Über eine Reihe von Regelungen beim Sarbanes-Oxley-Gesetz gab es Beschwerden aus Europa. Viele deutsche Firmen etwa wären so in die Zwickmühle geraten, weil sie auch an US-Börsen notieren und deshalb den Regelungen folgen müssen – es aber nach deutschem Recht nicht gekonnt hätten. Bei der Umsetzung des Gesetzes in tatsächliche Finanzmarktregeln seien die „legitimen Ansprüche“ aber angemessen berücksichtigt worden, sagte SEC-Fachmann Beller. Es gebe zum Beispiel Ausnahmen für deutsche Firmen. „Jetzt ist ihnen erlaubt, Arbeitnehmervertreter im Aufsichtsrat zu haben“, sagte Beller. Auch für Eigenheiten etwa von japanischen oder koreanischen Unternehmen sei Vorsorge getroffen worden. Dabei bewegen sich die Finanzmarktregeln aus Sicht Bellers weltweit immer weiter aufeinander zu. „Die Konvergenz der Regulierung geschieht dabei nicht um ihrer selbst willen, sondern weil die globalisierten Märkte sie verlangen.“ Investitionsentscheidungen sollten nicht von Regulierungsfragen bestimmt werden, sondern von den Vor- und Nachteilen des jeweiligen Marktes. „Deshalb muss es gemeinsame Standards geben.“ In ferner Zukunft halte er einen transnationalen Regulierer für möglich, aber nicht für zwingend. Schon heute arbeiteten die USA, asiatische Staaten und Europa sehr gut bei der Erarbeitung gemeinsamer Regeln zusammen.

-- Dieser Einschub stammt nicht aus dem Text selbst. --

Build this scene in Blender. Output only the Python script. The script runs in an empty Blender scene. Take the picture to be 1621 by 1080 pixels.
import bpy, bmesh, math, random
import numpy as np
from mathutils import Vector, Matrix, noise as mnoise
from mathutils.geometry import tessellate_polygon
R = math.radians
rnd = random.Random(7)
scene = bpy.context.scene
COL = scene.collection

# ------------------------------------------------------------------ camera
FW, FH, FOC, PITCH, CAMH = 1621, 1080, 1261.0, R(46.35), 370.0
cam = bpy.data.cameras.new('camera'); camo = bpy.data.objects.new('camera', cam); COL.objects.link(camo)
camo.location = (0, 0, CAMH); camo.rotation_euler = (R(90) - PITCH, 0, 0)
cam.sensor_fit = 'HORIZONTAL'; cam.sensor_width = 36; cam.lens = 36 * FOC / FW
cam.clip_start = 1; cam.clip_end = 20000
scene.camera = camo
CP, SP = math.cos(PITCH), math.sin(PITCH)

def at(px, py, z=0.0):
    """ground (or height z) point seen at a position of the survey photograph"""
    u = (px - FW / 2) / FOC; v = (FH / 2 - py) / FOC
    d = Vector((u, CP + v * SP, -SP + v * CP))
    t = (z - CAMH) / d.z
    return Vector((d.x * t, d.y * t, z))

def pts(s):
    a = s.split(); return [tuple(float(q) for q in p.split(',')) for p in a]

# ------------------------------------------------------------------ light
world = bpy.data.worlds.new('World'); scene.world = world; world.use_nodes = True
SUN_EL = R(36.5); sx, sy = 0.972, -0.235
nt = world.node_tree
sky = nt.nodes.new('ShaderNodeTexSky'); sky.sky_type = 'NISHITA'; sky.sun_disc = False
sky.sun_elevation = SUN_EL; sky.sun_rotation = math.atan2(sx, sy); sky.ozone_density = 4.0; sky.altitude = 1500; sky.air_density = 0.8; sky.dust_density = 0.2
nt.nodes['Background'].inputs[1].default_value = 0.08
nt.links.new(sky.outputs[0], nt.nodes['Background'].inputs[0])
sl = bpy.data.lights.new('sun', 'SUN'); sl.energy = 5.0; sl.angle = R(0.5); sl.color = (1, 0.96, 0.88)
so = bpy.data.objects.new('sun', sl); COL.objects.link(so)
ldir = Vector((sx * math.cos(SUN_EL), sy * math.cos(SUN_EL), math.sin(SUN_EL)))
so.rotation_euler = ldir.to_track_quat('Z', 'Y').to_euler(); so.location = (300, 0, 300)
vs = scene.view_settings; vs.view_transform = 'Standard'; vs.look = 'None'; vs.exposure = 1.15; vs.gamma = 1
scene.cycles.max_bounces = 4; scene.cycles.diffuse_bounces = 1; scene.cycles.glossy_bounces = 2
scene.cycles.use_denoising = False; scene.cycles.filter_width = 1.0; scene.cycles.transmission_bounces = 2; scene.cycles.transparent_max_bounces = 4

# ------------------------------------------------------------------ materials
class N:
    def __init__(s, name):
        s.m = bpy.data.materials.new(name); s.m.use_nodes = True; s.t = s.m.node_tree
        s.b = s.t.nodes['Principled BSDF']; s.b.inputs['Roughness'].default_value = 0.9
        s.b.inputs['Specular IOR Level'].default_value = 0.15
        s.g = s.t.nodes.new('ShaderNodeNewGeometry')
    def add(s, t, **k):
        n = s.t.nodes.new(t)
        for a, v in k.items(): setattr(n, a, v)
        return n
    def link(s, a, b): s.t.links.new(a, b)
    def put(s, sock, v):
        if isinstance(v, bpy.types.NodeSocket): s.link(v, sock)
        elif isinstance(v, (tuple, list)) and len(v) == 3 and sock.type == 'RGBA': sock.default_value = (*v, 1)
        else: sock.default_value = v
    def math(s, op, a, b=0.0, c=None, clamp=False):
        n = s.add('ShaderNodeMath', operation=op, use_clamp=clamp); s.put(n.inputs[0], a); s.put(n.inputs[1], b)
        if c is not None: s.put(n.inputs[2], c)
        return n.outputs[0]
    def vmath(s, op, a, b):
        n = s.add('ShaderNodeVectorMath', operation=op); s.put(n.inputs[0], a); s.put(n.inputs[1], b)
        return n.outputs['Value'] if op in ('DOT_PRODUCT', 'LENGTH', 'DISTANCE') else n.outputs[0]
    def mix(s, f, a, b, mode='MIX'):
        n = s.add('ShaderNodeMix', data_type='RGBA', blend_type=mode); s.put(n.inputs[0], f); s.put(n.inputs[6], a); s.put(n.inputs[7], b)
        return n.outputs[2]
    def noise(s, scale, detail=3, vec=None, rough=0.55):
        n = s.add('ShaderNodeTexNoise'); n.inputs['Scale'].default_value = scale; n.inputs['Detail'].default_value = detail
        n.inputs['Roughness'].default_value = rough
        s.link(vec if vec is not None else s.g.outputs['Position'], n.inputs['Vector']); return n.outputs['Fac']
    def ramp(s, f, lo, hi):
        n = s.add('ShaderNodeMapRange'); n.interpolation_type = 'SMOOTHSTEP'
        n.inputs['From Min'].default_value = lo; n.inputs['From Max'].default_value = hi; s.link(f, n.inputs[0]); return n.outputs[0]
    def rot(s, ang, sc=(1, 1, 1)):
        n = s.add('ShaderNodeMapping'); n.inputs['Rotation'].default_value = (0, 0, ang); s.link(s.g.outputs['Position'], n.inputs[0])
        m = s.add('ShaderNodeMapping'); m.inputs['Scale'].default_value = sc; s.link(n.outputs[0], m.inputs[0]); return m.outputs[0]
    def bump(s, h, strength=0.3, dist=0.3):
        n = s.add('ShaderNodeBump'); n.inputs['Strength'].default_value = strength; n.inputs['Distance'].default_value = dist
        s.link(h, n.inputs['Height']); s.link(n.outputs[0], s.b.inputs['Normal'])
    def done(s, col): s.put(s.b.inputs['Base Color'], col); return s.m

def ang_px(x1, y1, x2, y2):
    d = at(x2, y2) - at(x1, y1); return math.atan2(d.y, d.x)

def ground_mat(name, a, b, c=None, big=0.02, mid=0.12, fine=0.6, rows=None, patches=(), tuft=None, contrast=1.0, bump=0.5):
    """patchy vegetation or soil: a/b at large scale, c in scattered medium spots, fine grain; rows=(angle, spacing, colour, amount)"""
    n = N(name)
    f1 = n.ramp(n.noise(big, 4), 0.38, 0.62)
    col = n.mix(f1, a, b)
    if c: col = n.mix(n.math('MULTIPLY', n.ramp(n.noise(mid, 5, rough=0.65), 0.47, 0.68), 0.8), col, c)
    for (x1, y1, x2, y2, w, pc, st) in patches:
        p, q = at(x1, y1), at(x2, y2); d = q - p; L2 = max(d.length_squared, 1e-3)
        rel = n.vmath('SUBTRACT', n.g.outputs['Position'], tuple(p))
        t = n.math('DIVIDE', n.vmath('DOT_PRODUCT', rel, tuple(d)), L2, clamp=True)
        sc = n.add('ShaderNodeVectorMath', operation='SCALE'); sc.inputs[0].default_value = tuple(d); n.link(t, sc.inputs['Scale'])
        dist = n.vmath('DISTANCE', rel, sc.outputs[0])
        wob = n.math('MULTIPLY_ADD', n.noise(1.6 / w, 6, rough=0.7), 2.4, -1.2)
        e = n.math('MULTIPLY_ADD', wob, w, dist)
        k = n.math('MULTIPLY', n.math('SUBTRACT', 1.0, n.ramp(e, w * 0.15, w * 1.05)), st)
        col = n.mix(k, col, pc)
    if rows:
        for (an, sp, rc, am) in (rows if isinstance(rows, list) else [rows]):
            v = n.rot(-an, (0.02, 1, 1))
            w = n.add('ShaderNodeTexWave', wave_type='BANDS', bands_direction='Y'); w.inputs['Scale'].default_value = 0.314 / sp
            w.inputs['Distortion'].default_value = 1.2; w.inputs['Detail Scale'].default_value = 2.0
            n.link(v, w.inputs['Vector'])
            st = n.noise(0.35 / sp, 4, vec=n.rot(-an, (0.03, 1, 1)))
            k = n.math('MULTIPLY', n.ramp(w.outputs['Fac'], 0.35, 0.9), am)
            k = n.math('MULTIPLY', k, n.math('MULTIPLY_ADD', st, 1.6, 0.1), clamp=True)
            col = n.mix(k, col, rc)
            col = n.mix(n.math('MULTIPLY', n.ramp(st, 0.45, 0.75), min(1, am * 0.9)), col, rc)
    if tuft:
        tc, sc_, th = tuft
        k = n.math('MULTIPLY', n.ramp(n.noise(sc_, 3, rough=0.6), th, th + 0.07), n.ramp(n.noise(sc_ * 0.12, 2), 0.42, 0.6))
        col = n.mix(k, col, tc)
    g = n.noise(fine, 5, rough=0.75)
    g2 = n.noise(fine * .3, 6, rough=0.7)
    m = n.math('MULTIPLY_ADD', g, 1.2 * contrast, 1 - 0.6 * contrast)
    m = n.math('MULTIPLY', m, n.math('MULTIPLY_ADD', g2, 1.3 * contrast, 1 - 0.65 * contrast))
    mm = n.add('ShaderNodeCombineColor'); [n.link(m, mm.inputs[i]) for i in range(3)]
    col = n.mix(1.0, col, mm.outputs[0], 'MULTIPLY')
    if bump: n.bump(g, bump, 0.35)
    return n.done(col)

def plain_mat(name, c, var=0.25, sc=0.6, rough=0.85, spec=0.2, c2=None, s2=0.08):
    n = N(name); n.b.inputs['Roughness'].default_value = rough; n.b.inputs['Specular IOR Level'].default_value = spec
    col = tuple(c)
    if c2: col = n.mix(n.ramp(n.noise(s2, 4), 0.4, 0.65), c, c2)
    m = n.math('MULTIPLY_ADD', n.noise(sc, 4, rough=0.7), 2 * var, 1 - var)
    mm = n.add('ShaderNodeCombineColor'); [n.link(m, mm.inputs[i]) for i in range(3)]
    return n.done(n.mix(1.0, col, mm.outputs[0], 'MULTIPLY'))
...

Trotz aller noch bestehender Unterschiede sei die Vernetzung der Finanzmärkte seit Anfang der 90-er Jahre erfolgreich verlaufen, wie die zahlreichen Börsengänge von Nicht-US-Unternehmen an amerikanischen Finanzmärkten gezeigt hätten. Zwischen 2001 und 2003 sei die Zahl zwar zurückgegangen – wegen der insgesamt schlechten Verfassung der Börsen und weil viele Firmen die Umsetzung des Sarbanes-Oxley-Gesetzes abwarten wollten. Jetzt dürfte die Aktivität ausländischer Unternehmen in den USA aber wieder zunehmen, schätzte Beller.